While it is true that the Romans were able to continue hating kings with all their hearts even as they spent all those post-Augustan centuries extemporizing themselves the offices of the emperors, giving us a fine model for crafting our own "leader and champion," they never had the benefit of a Constitution quite like ours, which for all its faults is fairly plain in its description of the President as an administrator, not a god. I am long past the Gore Vidalian trick of appealing to the misty fields of yon Republic, peace be upon her, but at the same time I find this constant need of our ostensible ruling class to find an appropriate vehicle for their sycophancy to be deeply degrading and thoroughly embarrassing. Well, I have always had to turn my head at the awkward moments in movies as well.

A Series of Oblique References

Newt Gingrich is bitching about paganism, which suggests that someone's Bohemian Grove invitation got lost in the mail. Someone call Alex Jones.
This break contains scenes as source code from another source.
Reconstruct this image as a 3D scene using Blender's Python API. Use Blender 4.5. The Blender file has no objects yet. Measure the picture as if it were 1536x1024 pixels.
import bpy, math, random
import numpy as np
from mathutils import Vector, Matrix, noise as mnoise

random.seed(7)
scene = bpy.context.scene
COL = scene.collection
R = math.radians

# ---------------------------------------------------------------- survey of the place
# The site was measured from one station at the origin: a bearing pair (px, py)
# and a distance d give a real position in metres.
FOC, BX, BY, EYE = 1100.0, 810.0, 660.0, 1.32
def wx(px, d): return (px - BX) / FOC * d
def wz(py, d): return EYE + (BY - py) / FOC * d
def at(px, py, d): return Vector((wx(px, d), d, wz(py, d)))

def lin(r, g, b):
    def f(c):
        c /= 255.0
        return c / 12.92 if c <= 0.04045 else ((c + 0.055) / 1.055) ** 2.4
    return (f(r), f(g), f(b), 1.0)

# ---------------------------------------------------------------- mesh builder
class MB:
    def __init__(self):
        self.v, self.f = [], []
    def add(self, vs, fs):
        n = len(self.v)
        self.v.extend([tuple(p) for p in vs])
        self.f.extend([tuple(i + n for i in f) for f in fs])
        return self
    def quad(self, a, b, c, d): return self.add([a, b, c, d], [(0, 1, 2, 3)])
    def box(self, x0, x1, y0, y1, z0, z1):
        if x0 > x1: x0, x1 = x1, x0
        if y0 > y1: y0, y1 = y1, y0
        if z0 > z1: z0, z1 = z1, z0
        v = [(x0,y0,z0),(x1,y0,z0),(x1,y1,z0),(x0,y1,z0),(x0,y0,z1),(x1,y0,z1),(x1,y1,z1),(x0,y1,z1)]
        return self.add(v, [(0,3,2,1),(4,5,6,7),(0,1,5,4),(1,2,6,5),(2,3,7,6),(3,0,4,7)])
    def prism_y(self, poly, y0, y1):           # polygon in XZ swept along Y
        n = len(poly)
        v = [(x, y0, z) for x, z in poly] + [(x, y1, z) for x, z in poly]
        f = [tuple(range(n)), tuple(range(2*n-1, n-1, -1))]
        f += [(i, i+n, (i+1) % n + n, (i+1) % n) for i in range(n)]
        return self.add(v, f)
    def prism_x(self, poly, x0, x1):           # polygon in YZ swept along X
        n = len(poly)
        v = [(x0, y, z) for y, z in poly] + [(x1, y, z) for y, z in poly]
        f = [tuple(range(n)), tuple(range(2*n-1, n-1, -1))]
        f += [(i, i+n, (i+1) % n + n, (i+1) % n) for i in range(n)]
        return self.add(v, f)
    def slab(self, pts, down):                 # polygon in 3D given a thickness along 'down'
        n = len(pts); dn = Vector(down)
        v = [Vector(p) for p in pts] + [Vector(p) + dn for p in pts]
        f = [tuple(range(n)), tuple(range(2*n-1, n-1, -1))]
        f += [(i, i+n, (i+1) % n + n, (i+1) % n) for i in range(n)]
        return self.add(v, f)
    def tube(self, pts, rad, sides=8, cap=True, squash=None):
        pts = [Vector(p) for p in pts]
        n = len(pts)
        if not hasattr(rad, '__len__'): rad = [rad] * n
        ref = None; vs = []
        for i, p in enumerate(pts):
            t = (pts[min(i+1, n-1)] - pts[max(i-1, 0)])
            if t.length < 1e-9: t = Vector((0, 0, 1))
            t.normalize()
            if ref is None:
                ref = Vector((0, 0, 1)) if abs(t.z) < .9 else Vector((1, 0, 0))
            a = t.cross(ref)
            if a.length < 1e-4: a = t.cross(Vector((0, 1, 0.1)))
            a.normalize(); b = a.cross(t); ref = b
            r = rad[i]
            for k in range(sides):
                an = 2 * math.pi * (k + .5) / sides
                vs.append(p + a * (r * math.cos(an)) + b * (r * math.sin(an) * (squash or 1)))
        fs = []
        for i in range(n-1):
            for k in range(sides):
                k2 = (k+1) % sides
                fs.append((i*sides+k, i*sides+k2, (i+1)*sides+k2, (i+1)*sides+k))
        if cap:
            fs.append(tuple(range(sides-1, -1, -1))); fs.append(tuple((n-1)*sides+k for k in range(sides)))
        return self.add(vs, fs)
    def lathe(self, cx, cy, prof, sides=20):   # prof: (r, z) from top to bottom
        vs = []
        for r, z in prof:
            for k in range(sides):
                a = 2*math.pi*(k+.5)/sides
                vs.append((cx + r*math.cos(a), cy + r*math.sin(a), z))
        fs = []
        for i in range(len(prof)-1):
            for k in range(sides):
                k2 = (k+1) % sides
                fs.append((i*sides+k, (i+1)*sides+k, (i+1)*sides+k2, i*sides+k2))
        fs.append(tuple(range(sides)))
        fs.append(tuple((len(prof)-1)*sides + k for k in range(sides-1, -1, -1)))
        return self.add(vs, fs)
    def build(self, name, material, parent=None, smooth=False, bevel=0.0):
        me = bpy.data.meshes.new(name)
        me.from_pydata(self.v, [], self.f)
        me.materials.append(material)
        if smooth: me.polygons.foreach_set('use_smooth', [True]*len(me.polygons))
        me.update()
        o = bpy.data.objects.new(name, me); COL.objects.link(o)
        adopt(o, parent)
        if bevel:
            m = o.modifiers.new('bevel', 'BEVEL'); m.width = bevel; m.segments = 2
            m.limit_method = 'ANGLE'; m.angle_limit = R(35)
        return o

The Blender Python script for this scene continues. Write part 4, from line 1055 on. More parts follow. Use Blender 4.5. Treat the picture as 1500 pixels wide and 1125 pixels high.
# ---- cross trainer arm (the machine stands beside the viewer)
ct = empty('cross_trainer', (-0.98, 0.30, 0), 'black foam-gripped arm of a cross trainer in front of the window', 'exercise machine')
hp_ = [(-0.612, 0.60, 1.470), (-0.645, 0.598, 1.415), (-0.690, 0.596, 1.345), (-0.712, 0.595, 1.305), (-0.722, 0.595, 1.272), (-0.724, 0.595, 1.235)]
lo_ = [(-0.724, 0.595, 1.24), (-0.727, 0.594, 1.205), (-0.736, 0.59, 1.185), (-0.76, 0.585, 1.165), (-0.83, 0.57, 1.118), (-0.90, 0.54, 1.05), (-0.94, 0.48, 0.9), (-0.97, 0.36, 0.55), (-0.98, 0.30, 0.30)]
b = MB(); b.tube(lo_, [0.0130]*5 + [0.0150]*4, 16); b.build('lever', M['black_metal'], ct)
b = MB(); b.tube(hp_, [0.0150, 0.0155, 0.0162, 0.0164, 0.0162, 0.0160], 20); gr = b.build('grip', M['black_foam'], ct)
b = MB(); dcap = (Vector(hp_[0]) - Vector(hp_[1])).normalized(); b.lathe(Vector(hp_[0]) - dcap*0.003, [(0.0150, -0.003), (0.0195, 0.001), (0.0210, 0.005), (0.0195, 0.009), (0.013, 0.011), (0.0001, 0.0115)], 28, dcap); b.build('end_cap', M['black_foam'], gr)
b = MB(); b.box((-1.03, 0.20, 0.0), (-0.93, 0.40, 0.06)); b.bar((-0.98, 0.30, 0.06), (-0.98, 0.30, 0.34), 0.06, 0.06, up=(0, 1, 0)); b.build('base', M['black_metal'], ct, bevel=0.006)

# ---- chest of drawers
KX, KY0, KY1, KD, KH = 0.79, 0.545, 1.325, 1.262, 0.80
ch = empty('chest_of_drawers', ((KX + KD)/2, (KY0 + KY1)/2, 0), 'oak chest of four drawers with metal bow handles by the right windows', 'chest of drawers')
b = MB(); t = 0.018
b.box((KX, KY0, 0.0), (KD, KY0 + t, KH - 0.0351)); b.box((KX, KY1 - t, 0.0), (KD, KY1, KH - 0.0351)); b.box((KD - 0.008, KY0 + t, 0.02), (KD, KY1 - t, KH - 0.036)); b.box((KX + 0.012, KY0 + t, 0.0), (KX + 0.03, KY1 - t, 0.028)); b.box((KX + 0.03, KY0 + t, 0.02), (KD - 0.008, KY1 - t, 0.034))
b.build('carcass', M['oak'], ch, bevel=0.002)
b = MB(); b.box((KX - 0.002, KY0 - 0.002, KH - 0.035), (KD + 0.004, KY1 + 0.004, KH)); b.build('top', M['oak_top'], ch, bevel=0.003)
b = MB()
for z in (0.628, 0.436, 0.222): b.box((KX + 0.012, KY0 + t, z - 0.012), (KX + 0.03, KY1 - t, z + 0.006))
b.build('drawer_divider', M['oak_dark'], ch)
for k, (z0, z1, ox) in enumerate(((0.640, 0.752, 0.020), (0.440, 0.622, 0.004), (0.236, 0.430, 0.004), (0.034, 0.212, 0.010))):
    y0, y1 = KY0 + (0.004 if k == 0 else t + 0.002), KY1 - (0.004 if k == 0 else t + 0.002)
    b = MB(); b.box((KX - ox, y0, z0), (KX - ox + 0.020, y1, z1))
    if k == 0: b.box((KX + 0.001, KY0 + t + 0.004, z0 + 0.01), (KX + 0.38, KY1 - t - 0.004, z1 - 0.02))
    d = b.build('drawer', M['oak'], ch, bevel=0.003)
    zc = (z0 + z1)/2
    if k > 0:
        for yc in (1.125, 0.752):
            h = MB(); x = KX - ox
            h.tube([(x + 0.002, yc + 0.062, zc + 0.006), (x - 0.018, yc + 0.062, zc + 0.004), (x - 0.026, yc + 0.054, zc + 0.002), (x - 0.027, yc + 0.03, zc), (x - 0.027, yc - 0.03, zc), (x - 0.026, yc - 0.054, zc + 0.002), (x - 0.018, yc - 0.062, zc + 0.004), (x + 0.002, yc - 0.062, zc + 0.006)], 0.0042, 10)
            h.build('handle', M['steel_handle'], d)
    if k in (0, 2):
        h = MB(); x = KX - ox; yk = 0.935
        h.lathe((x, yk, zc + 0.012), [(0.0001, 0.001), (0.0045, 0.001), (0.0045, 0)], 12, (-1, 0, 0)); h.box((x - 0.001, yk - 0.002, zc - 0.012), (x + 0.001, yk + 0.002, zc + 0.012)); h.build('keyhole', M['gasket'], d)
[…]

Hot tip: It was the grays. Where is Whitley Streiber when you need him. Molech, Molech, Molech!

Anyway, follow the links to the Virginia Pilot article wherein the Right Reverend Mike Huckabee retells the charming Biblical tale of Thomas Jefferson and the beanstalk.

Sunday, June 07, 2009

American Snooty

Although it is a truth universally acknowledged that American Beauty is the worst movie ever made, one still, on occasion, runs across this sort of thing:

Perhaps the problem with this collaboration is that Sam Mendes' weaknesses as a director line up too perfectly with those of his screenwriters. Mendes is drawn to projects with a broad social scope, but his most memorable scenes are stand-alone lyrical moments, like the scene in American Beauty in which a plastic bag blows in the wind.
Lyrical, perhaps, like an embarrassingly overwrought folk anthem, but certainly not stand-alone. American Beauty's titanic moral and aesthetic pretensions hinge on those moments of blowing bag, filmed in inexplicably poor digital video, although what precisely the bag represents in the overburdened metaphoric schema of Mendes' minimum opus is unclear. Ah, if only we took time from our cluttered, harried, precarious emotional lives to contemplate . . . a plastic fucking bag, borne on a parking-lot breeze. It helps to be stoned.

Aside from the auteur's own obvious confusion about what, if anything, the moment means, the plain problem emerges: a badly-filmed plastic bag blowing around in front of a wall is ugly, stupid, and unredemptive. Film, literature, and photography have long found startling beauty in the weeds growing through the cracks, so to speak, but this is emphatically not that. It is instead a scene of such utter banality that it finally does succeed as a metaphor, just not the metaphor its creator intended. It is a metaphor for a banal, exhausted, strip-mined movie, something so totally plain and commonplace that not even an honest-to-god stoner would take it for anything more significant.

I do, however, agree with Dana Stevens, that Dave Eggers blows.